In
2004 Alan Hollinghurst made literary headlines by winning the Man Booker Prize
for his novel The Line of Beauty. Set in Thatcher’s 1980’s Britain
it courted mild controversy with its depictions of cocaine abuse and graphic
gay sex. Seven years later The Stranger’s Child made the Man Booker long list and
then fell out of contention, which led to bitter complaints from those critics
who believe that Hollinghurst is Britain’s greatest living writer.
I
approached this book with optimism. I hadn’t read The Line of Beauty but I knew enough to
realize that Hollinghust could be an interesting proposition. The novel begins
just prior to WWI and finds the sixteen-year-old Daphne Sawle reading poetry
and awaiting the arrival of her older brother George and his university friend
Cecil Valance - a poet from a wealthy family who also happens to be bisexual.
Cecil’s impact over the course of his stay is significant; he upsets George’s
mother, who suspects the truth of their relationship, causes a servant to
marvel at his collection of silken underwear, frolics with George in the woods
and flirts with Daphne. Most significantly he writes a poem, supposedly for
Daphne, called “Two Acres”, after the name of the Sawles property. After his
death in the war Cecil and his poem become immortalized when Winston Churchill
quotes from “Two Acres” in a speech.
The
events of this first section, just one of five, set the novel up for an
exploration of mythmaking, the changing attitudes to homosexuality and the
subjective nature of truth. Hollinghurst also devotes a great deal of space to
the question of the moral ambiguity of biographers and their trade,
particularly during the latter half of the book. Such a concentration of
weighty themes seems more than enough to make the novel both entertaining and
philosophically intriguing. Disappointingly The Stranger’s Child mostly fails in both
regards, although it does have its moments.
The
novel’s strengths lay in the way it depicts the evolution of British culture
during the twentieth century and how it affected people’s lives. In this regard
the scope of the novel is ambitious and does at least move the plot forward.

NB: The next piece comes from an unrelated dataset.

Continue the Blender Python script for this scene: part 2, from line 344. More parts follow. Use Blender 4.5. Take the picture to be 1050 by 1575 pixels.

The naiveté and pleasures of the pre war section give way to the bleak post war
section, in which Daphne has married Cecil’s brother – Dudley, who is beset by
mental problems due to his part in the war. Everyone suffers, including the
children, Daphne and an old German woman who comes to an untimely end (a parody
of Agatha Christie?). The third and most pleasing section, set in 1967, finds
several gay characters, including the future Cecil biographer Paul Bryant,
discussing the impending decriminalization of homosexuality in Britain. By the
novel’s close, set in 2008, everything’s changed and significantly the gay
characters are marrying each other and can now live their lives in the open.
Despite
the novel’s initial promise and Hollinghurst’s ambition I was quite often
utterly bored with The Stranger's Child. Turgid is a good adjective to
use. There is simply too much dialogue, with endless boring interactions
between characters at parties and dinners. During these extended scenes the
characters are regularly nervous to the point of being neurotic. Often they
appear to be hamstrung by politeness and therefore never say what they really
mean. Hollinghurst is probably making a point about what it is to be English or
even human, but unfortunately it happens so often that you begin to tire of it
and start to feel that way yourself.
With
many of the major events taking place outside of the narrative the plot is
stretched thin and therefore there is virtually no tension generated and no
real desire to find out what may happen next, or to invest emotionally in the
characters. The novel is also overwritten to the point of exhaustion. No
character can speak without a description of their facial expression or how
they are looking narrowly at another character or off into the middle distance.
Hollinghurst’s writing is incredibly detailed, which is sometimes quite
startlingly effective, but his obsession with the minutiae of everyday
interactions does not make for riveting reading.
As
a literary monument to the cultural history of Britain over much of the
twentieth century The Stranger's Child succeeds to an extent, but it is
ultimately hamstrung by its flaws. As with most books some readers respond well
whilst others do not. A handful of my book club members absolutely loved this
book, but most either marginally appreciated it or thought that it was too long
and tedious. In the end The Stranger’s Child simply made me yearn for the
succinct brilliance of Carson
McCuller’s writing. Despite Hollinghurst’s fine reputation my advice is to
approach this novel with caution, or perhaps not at all. It seems that the
judges of the Man Booker prize were right after all.